- _Request_
Copy the listing verbatim, excluding any images found in it.

__________________________________________________

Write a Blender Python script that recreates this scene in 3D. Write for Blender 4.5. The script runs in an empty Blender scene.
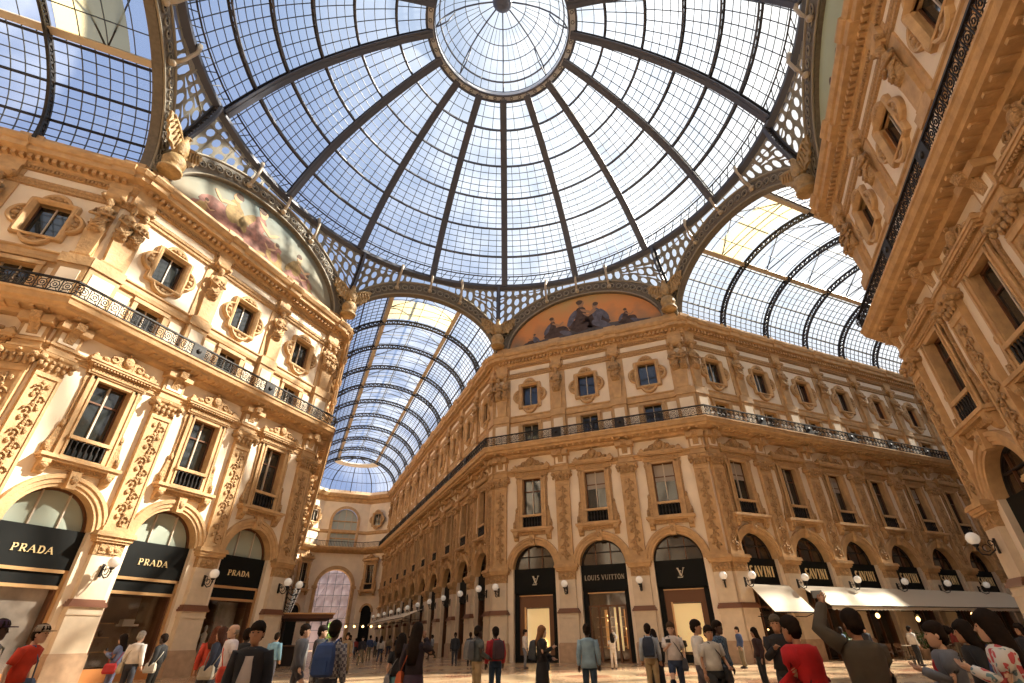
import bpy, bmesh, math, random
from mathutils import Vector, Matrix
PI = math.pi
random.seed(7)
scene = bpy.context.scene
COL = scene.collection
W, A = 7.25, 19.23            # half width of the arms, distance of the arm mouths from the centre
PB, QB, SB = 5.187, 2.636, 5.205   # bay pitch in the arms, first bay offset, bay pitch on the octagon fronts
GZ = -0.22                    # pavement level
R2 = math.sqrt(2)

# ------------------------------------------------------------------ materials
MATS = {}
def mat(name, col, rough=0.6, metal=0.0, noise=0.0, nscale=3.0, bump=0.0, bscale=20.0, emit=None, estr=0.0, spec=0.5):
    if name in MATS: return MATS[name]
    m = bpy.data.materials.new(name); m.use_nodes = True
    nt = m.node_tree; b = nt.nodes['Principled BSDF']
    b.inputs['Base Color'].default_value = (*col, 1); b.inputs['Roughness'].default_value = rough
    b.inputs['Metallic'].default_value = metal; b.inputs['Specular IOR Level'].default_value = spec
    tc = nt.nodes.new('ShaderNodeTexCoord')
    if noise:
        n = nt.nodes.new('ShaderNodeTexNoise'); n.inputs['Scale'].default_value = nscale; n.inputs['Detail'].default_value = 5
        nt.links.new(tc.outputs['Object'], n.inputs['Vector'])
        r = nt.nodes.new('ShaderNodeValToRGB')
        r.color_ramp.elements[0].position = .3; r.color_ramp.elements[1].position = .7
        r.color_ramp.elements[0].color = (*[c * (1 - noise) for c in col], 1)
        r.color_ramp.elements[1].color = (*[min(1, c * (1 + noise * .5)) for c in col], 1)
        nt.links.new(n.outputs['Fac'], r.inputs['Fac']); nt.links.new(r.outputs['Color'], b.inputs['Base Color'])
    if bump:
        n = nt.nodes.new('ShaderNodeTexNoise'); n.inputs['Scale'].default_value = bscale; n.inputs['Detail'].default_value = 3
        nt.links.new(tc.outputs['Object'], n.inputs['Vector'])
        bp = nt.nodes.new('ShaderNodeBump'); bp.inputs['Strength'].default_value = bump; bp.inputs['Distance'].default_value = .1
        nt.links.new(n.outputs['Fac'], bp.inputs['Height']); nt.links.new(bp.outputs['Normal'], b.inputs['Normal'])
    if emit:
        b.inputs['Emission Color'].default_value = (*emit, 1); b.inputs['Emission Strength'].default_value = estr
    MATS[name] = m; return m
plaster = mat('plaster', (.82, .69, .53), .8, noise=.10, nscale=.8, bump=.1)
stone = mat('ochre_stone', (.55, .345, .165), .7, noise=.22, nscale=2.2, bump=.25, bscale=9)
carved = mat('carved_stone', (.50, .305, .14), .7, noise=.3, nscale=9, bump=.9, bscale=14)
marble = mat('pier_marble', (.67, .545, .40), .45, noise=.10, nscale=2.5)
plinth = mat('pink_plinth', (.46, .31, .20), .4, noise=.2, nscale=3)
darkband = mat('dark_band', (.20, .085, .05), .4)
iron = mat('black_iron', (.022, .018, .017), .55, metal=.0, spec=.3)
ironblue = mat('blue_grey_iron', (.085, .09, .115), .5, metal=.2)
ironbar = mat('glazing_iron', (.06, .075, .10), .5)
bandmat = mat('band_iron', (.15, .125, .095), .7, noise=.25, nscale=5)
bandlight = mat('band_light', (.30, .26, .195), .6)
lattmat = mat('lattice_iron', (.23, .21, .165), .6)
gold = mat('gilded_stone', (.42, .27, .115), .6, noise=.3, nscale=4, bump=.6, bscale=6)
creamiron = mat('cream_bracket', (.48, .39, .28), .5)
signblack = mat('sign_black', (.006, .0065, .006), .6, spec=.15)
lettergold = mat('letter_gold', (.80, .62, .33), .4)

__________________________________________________

- _Completed task_
Write a Blender Python script that recreates this scene in 3D. Write for Blender 4.5. The script runs in an empty Blender scene.
import bpy, bmesh, math, random
from mathutils import Vector, Matrix
PI = math.pi
random.seed(7)
scene = bpy.context.scene
COL = scene.collection
W, A = 7.25, 19.23            # half width of the arms, distance of the arm mouths from the centre
PB, QB, SB = 5.187, 2.636, 5.205   # bay pitch in the arms, first bay offset, bay pitch on the octagon fronts
GZ = -0.22                    # pavement level
R2 = math.sqrt(2)

# ------------------------------------------------------------------ materials
MATS = {}
def mat(name, col, rough=0.6, metal=0.0, noise=0.0, nscale=3.0, bump=0.0, bscale=20.0, emit=None, estr=0.0, spec=0.5):
    if name in MATS: return MATS[name]
    m = bpy.data.materials.new(name); m.use_nodes = True
    nt = m.node_tree; b = nt.nodes['Principled BSDF']
    b.inputs['Base Color'].default_value = (*col, 1); b.inputs['Roughness'].default_value = rough
    b.inputs['Metallic'].default_value = metal; b.inputs['Specular IOR Level'].default_value = spec
    tc = nt.nodes.new('ShaderNodeTexCoord')
    if noise:
        n = nt.nodes.new('ShaderNodeTexNoise'); n.inputs['Scale'].default_value = nscale; n.inputs['Detail'].default_value = 5
        nt.links.new(tc.outputs['Object'], n.inputs['Vector'])
        r = nt.nodes.new('ShaderNodeValToRGB')
        r.color_ramp.elements[0].position = .3; r.color_ramp.elements[1].position = .7
        r.color_ramp.elements[0].color = (*[c * (1 - noise) for c in col], 1)
        r.color_ramp.elements[1].color = (*[min(1, c * (1 + noise * .5)) for c in col], 1)
        nt.links.new(n.outputs['Fac'], r.inputs['Fac']); nt.links.new(r.outputs['Color'], b.inputs['Base Color'])
    if bump:
        n = nt.nodes.new('ShaderNodeTexNoise'); n.inputs['Scale'].default_value = bscale; n.inputs['Detail'].default_value = 3
        nt.links.new(tc.outputs['Object'], n.inputs['Vector'])
        bp = nt.nodes.new('ShaderNodeBump'); bp.inputs['Strength'].default_value = bump; bp.inputs['Distance'].default_value = .1
        nt.links.new(n.outputs['Fac'], bp.inputs['Height']); nt.links.new(bp.outputs['Normal'], b.inputs['Normal'])
    if emit:
        b.inputs['Emission Color'].default_value = (*emit, 1); b.inputs['Emission Strength'].default_value = estr
    MATS[name] = m; return m
plaster = mat('plaster', (.82, .69, .53), .8, noise=.10, nscale=.8, bump=.1)
stone = mat('ochre_stone', (.55, .345, .165), .7, noise=.22, nscale=2.2, bump=.25, bscale=9)
carved = mat('carved_stone', (.50, .305, .14), .7, noise=.3, nscale=9, bump=.9, bscale=14)
marble = mat('pier_marble', (.67, .545, .40), .45, noise=.10, nscale=2.5)
plinth = mat('pink_plinth', (.46, .31, .20), .4, noise=.2, nscale=3)
darkband = mat('dark_band', (.20, .085, .05), .4)
iron = mat('black_iron', (.022, .018, .017), .55, metal=.0, spec=.3)
ironblue = mat('blue_grey_iron', (.085, .09, .115), .5, metal=.2)
ironbar = mat('glazing_iron', (.06, .075, .10), .5)
bandmat = mat('band_iron', (.15, .125, .095), .7, noise=.25, nscale=5)
bandlight = mat('band_light', (.30, .26, .195), .6)
lattmat = mat('lattice_iron', (.23, .21, .165), .6)
gold = mat('gilded_stone', (.42, .27, .115), .6, noise=.3, nscale=4, bump=.6, bscale=6)
creamiron = mat('cream_bracket', (.48, .39, .28), .5)
signblack = mat('sign_black', (.006, .0065, .006), .6, spec=.15)
lettergold = mat('letter_gold', (.80, .62, .33), .4)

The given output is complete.